Разве не верно, что каждый шут выкладывает обычно больше правды своему государю, чем весь его двор?
К услугам шутов прибегают те, кто не может высказаться открыто.
Своих сонетов Филипп Сидней не публиковал. Но они широко расходились в списках. Для многих не было секретом, что их основная тема — долгая и не особенно счастливая любовь Филиппа к Пенелопе, дочери графа Эссекса. Впервые он увидел ее совсем девочкой. Филипп так понравился отцу Пенелопы, что тот стал всерьез поговаривать об их будущем браке. В расцвете сил Эссекс умер.

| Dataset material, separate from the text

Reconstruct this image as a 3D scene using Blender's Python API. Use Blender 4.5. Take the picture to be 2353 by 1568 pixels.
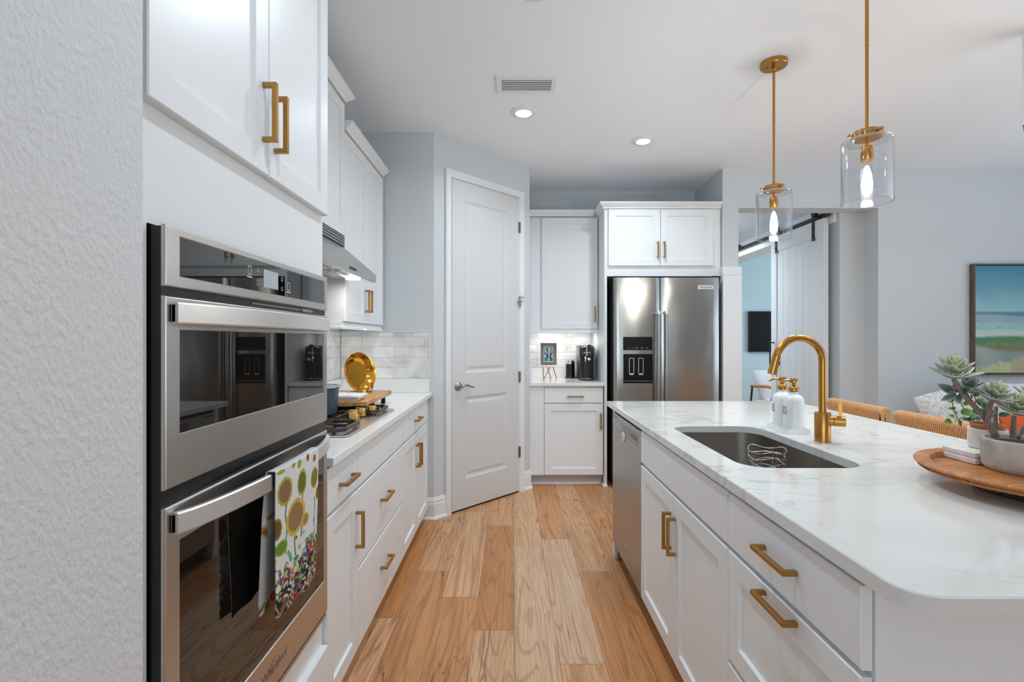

Спустя несколько лет Филипп снова встретил Пенелопу, Застенчивая девочка стала красавицей. Филипп бредил золотом ее волос и черными, как ночь, глазами. Писал сонеты, называл ее своей несравненной Стеллой, а себя Астрофелом[11]. Теперь они часто виделись. Почему не вернуться к брачному проекту и не исполнить воли покойного отца? Никто из трех опекунов не склонен был поддерживать этого плана. Уолсингем же вдобавок имел на Филиппа особые виды. Пенелопу против ее воли выдали замуж за богатого лорда Рича. Сидней лишился покоя, а Сонеты становились все пламенней.
Но любовь любовью, а брак браком. В ту зиму, когда он писал Стелле свои самые пылкие стихи, он обсуждал с Уолсингемом возможность женитьбы на его дочери. Партия эта восторга у него не вызывала, но Уолсингем соблазнял изрядным приданым.